Marcus: Yes. Eight songs. It’s all engineered, tracked, and mixed.  We’re all from the generation where vinyl albums were a thing - so it ended up being a case of waking up at 4am to mix until the day started. It’ll be up on Spotify very soon. From this point, as we write them, we’ll record them maybe two songs at a time. These days, it’s a good idea to know how to engineer your own music. I play in a studio band called Window - with a compadre called Damian who has been into recording music since he was a kid - making his own mixing desk, using reel-to-reel tape recorders [in a Greg Locke stylee] and then transitioning all that knowledge to the digital realm using Pro Tools, etc.
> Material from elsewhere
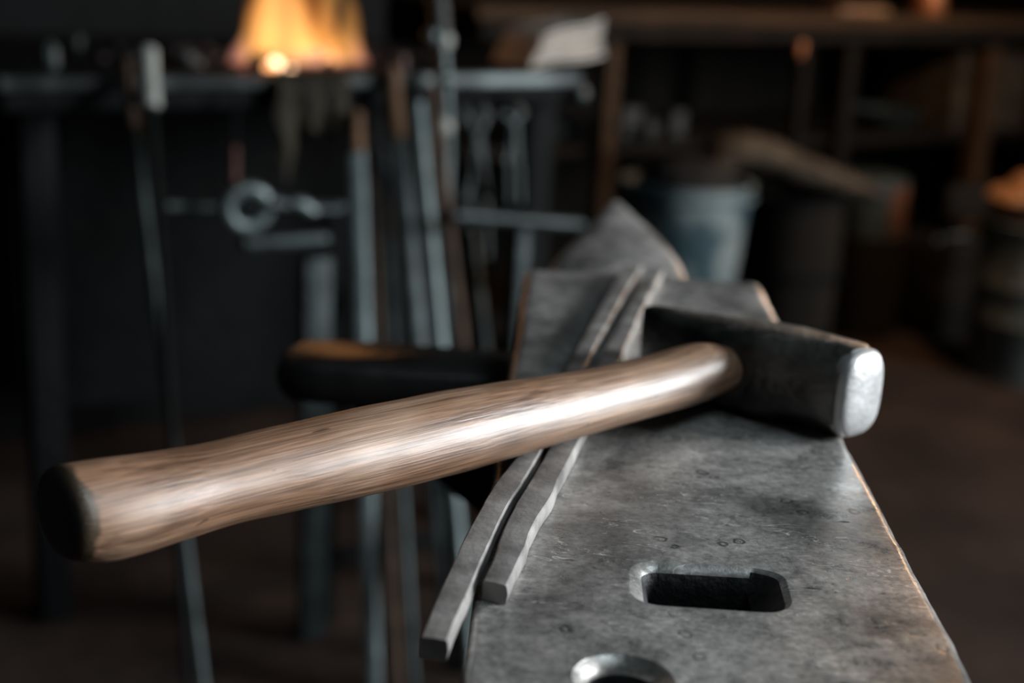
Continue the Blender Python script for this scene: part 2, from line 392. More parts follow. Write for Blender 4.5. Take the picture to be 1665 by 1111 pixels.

He has been very generous with his expertise - urging me to get a particular set of microphones, a particular compressor, or whatever. I play drums for that band - because we had no drummer and wanted to track real drums - which is a dark-art in itself.
 
Pete: We’re pretty happy with the sound of the album.  it’s not bad for having been recorded in a lounge - in the sticks - where we rehearse. I get scared when I go there. There’s chickens walking around wanting to be picked up and it’s up a long, skinny, country road - with corners that hit pretty hard. But we know the road pretty good now. We like to get sideways around the corners on the way home - while we slag off Marcus for being a shit guitarist and a crap singer.  Is Ben banging on about beer in his replies to these questions? I bet he is.
 
Ben: There’d better be free beer at this gig in Hamilton. I’m the drummer. Humble yourselves and bring offerings of the amber liquid, or I’ll get shitty. If I get up from my drums to get a beer - BOOM!! - Marcus is on the kit, thinking he can play. He can’t. He’s a horrible drummer. Sitting there with his face and hair and socks and wanking on about paradiddles and some wrong concept called ‘constant release’ on the kick pedal. What’s that all about? He’s lucky we even play music with him. Pete and I are the engine of the band and then there’s Marcus - thinking he’s the shit - on my drums?  Wanker. My name is Ben.  I have a beard.